(Entries with scene source code)
○ ○ ○ ○ ○

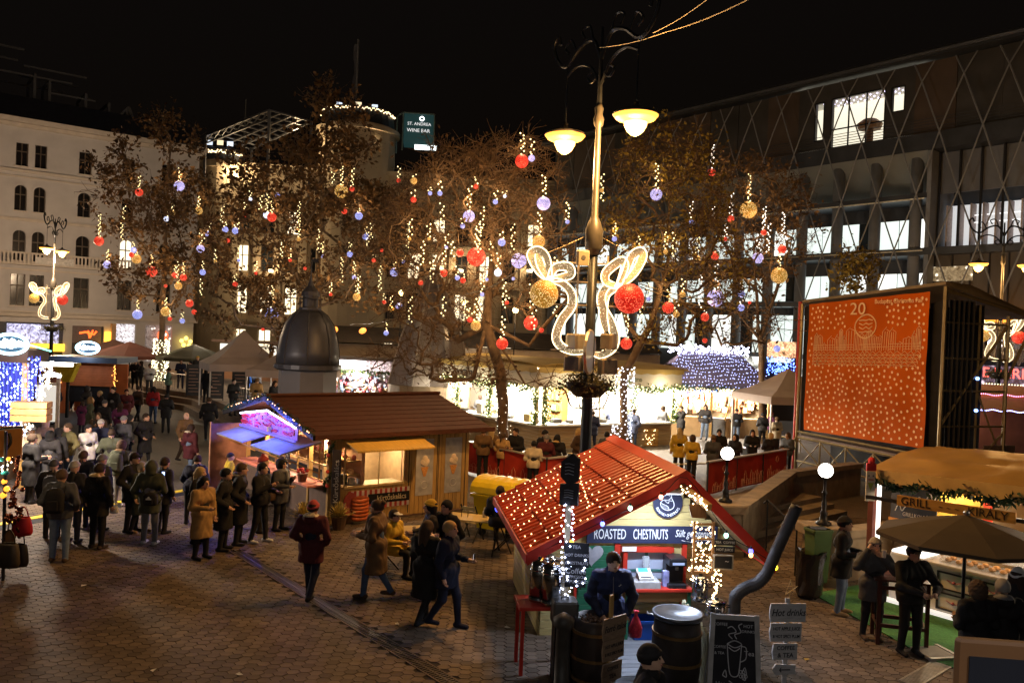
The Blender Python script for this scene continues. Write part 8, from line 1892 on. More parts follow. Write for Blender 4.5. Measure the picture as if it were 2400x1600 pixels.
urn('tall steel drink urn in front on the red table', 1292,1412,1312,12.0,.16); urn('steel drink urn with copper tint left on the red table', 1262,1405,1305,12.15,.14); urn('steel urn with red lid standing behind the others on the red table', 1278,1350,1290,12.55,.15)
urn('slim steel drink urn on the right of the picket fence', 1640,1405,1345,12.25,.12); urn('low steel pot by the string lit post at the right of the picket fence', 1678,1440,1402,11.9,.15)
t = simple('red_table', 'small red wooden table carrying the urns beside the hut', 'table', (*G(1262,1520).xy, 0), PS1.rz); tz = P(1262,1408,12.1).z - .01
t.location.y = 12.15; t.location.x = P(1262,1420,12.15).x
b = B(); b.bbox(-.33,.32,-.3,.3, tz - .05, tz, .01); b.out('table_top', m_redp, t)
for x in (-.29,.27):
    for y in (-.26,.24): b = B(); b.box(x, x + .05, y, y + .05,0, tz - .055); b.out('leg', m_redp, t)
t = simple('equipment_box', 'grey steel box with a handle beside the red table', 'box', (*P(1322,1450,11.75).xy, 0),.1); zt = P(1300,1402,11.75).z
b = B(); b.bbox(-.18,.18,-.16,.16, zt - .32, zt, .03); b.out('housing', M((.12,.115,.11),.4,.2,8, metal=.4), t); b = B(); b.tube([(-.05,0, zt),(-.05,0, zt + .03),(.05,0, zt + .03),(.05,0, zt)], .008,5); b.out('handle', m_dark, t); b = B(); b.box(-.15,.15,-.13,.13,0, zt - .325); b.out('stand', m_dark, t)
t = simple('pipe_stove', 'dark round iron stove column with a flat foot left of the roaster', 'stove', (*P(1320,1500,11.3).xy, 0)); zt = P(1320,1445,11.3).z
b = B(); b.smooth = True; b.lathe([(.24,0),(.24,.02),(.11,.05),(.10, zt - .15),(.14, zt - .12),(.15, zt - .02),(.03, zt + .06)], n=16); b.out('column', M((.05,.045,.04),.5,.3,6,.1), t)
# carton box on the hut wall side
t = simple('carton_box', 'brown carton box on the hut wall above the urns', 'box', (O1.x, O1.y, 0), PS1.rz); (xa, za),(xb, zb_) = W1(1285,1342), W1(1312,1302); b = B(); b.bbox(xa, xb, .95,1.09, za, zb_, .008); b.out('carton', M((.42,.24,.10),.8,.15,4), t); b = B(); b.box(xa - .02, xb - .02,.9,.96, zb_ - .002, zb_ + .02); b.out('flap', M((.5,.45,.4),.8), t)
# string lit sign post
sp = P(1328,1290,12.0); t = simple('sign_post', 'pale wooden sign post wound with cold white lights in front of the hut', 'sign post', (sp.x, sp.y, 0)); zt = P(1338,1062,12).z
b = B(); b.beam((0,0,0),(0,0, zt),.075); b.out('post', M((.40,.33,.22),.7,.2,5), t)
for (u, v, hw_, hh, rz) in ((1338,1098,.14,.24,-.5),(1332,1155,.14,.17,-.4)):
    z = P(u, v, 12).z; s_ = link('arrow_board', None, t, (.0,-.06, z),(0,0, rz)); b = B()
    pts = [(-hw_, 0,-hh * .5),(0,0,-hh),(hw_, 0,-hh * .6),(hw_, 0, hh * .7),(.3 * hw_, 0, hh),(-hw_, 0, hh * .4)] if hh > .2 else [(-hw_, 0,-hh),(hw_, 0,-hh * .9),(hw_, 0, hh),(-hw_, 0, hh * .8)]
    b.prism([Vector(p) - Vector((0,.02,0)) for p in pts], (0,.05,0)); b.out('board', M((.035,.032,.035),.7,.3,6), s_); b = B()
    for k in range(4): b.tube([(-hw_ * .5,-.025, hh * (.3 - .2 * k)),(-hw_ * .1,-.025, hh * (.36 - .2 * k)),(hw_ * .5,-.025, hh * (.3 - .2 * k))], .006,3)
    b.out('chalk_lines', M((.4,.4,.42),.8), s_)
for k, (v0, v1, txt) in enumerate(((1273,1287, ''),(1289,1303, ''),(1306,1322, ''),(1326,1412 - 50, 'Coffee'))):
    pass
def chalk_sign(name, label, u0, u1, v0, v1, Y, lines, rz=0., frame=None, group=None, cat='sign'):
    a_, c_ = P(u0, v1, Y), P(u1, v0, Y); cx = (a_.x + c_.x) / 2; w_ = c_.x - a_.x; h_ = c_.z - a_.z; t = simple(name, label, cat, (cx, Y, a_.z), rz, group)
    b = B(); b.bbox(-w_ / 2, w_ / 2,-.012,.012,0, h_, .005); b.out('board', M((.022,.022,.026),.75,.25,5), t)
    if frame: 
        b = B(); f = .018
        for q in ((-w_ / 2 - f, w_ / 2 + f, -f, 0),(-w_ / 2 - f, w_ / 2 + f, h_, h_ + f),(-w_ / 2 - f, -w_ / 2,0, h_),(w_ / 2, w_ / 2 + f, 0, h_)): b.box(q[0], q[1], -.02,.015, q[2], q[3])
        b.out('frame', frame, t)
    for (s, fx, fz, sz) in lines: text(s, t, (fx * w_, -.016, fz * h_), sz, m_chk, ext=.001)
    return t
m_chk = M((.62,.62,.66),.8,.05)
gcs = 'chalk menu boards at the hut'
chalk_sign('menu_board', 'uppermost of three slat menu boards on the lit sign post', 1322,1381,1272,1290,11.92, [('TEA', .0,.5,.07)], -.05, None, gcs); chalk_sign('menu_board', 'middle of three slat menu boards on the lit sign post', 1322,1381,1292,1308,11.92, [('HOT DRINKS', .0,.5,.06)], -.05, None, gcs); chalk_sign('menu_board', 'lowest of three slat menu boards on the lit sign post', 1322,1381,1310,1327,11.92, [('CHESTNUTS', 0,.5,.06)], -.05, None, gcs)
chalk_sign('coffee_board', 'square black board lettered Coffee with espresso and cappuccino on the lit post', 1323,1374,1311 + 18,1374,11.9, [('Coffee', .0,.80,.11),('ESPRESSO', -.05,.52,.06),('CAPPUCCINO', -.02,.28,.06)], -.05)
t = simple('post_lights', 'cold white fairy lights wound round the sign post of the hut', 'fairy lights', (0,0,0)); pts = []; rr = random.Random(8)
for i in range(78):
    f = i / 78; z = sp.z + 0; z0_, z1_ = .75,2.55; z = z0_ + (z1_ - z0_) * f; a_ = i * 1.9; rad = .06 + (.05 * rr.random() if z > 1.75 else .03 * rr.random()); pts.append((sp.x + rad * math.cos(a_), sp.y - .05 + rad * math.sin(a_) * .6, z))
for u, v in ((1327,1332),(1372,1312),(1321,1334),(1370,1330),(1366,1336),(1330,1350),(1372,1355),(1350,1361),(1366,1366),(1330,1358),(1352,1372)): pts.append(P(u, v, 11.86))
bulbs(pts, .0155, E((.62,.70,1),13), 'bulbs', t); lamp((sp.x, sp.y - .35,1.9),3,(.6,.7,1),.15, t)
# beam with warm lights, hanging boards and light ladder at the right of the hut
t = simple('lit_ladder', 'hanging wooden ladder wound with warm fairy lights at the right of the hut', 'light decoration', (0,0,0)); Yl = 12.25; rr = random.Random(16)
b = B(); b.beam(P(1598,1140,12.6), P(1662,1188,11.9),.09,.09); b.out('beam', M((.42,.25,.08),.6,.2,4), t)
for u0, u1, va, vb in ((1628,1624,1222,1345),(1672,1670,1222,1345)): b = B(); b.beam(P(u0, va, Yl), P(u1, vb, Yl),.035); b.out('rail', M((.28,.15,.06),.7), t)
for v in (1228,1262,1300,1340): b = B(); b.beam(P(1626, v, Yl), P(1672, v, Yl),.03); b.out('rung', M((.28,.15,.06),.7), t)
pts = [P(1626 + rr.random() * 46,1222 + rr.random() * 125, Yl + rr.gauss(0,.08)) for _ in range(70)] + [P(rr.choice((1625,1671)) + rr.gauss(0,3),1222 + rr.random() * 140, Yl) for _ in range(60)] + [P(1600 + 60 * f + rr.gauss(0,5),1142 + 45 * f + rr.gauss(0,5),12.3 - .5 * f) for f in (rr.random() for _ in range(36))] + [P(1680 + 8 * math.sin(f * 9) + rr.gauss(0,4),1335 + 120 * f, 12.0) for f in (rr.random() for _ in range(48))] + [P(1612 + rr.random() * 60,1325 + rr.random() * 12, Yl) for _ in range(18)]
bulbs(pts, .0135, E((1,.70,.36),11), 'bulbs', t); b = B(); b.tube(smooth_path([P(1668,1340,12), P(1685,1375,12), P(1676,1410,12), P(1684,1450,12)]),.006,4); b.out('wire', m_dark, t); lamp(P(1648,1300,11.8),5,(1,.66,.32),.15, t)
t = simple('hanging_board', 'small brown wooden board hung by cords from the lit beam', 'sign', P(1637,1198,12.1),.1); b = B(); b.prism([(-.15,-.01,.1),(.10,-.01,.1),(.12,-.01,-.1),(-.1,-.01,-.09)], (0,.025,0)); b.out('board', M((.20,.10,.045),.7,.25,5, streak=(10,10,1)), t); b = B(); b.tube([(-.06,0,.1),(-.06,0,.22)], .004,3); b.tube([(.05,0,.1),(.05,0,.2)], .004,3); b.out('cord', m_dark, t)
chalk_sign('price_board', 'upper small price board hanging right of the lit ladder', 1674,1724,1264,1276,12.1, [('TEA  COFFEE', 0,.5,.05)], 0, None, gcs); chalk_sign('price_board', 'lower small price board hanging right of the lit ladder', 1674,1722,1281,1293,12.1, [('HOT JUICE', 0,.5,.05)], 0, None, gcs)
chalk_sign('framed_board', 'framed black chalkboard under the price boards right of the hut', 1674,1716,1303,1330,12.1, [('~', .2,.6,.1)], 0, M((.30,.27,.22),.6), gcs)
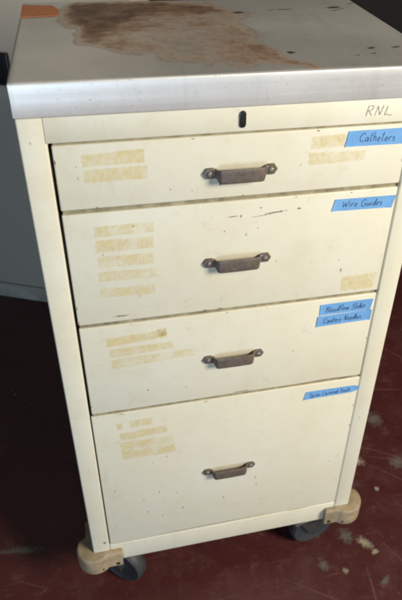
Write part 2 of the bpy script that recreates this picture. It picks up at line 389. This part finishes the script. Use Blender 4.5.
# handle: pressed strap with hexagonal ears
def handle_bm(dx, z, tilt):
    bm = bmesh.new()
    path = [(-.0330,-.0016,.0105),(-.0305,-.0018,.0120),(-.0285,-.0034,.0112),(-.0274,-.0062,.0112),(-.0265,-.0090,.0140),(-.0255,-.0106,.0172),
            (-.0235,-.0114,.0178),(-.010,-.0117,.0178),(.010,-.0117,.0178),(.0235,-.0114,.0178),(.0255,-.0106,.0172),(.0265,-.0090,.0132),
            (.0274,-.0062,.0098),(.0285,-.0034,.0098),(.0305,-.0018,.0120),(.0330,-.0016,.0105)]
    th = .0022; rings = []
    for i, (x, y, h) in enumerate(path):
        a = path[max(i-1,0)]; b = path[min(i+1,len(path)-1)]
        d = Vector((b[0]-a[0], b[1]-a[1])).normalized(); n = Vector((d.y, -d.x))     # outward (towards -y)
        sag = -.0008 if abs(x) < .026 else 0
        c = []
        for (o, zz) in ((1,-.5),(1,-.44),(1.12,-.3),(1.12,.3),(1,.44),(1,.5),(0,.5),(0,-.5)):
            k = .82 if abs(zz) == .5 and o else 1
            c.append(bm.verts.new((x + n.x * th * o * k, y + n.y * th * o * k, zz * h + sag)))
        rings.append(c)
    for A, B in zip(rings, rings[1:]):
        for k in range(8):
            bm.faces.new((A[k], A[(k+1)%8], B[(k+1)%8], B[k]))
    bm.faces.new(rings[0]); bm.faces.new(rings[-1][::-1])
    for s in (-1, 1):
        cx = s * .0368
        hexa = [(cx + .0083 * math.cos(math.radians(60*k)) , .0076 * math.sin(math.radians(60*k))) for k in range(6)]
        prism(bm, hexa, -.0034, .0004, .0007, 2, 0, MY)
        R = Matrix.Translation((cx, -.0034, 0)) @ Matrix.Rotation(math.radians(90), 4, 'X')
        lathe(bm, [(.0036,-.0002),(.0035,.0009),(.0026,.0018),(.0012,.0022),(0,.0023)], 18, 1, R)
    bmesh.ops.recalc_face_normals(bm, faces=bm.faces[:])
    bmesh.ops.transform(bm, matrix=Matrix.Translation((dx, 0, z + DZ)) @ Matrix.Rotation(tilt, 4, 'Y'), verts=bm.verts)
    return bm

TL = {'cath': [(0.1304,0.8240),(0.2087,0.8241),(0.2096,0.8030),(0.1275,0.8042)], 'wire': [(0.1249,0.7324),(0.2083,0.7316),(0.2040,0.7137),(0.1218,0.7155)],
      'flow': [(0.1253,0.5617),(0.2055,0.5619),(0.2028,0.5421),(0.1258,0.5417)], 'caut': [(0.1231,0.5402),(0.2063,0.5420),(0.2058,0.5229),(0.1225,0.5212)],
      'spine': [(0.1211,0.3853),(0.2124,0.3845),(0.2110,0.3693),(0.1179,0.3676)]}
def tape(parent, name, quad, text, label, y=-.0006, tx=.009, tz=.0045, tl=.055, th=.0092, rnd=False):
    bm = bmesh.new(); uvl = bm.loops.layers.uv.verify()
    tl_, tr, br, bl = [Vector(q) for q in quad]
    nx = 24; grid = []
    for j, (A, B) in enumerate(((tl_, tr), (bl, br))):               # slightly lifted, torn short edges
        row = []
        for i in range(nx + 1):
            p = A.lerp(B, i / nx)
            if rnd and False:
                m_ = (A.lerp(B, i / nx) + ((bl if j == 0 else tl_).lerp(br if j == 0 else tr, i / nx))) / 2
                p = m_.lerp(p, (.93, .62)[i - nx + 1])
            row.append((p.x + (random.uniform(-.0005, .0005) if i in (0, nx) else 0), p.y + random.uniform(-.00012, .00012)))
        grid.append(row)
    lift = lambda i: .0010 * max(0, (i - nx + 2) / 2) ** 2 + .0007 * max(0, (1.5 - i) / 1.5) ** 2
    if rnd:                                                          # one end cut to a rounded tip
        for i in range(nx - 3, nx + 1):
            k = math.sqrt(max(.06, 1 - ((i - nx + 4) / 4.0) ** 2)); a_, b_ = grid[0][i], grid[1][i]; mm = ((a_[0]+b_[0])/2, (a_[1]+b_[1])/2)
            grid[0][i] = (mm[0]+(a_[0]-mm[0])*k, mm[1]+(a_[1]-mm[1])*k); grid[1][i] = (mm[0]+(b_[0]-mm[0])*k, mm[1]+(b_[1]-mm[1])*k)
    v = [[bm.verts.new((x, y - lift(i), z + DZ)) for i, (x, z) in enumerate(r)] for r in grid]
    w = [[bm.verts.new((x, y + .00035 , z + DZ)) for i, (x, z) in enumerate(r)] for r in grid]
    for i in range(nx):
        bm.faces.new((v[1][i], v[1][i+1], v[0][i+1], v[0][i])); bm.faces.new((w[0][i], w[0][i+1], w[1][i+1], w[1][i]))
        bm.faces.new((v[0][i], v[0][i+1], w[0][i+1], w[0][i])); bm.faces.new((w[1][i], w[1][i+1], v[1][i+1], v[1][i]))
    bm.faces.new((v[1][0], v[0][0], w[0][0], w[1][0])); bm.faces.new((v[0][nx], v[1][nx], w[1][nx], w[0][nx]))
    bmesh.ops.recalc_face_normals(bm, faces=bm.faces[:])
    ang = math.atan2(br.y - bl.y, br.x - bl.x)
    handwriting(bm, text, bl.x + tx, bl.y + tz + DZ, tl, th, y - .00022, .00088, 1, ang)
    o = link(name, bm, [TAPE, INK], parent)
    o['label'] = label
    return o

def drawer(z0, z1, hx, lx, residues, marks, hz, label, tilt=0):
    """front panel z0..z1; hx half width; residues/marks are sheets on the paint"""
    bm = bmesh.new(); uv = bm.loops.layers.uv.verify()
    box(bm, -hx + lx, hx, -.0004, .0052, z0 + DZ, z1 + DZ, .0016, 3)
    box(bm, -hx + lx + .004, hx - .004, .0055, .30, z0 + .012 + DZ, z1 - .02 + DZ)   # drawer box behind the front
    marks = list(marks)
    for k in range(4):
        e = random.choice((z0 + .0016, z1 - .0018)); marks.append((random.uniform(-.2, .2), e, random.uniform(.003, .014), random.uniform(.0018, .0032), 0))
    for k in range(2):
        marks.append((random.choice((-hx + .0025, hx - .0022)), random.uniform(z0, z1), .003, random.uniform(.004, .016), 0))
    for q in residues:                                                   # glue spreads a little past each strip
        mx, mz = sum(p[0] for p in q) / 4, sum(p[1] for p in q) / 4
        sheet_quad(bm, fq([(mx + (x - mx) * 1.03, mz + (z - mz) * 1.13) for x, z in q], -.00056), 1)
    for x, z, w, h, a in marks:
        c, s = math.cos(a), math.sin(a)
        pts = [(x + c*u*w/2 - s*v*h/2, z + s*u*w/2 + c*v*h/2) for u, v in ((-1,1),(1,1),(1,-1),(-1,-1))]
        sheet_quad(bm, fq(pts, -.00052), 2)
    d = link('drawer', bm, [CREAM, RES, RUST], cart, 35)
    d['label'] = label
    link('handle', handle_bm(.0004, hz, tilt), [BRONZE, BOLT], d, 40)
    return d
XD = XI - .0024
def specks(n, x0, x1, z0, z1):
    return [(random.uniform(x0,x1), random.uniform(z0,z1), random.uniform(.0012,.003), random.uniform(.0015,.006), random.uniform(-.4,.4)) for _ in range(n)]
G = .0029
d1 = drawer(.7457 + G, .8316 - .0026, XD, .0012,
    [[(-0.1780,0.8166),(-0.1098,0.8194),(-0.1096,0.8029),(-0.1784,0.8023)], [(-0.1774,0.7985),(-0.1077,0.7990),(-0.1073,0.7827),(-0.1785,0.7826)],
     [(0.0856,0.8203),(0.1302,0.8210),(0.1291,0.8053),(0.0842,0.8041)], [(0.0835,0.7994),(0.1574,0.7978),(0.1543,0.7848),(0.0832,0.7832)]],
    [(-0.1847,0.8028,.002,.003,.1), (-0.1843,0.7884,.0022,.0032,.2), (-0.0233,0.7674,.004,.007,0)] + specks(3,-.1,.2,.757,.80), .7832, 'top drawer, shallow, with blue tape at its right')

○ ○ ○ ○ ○

> _PROBLEM STATEMENT_: From the listing above, copy every line that includes the word "Write".

> _THE REPLY_:
The Blender Python script for this scene continues. Write part 8, from line 1892 on. More parts follow. Write for Blender 4.5. Measure the picture as if it were 2400x1600 pixels.
Write part 2 of the bpy script that recreates this picture. It picks up at line 389. This part finishes the script. Use Blender 4.5.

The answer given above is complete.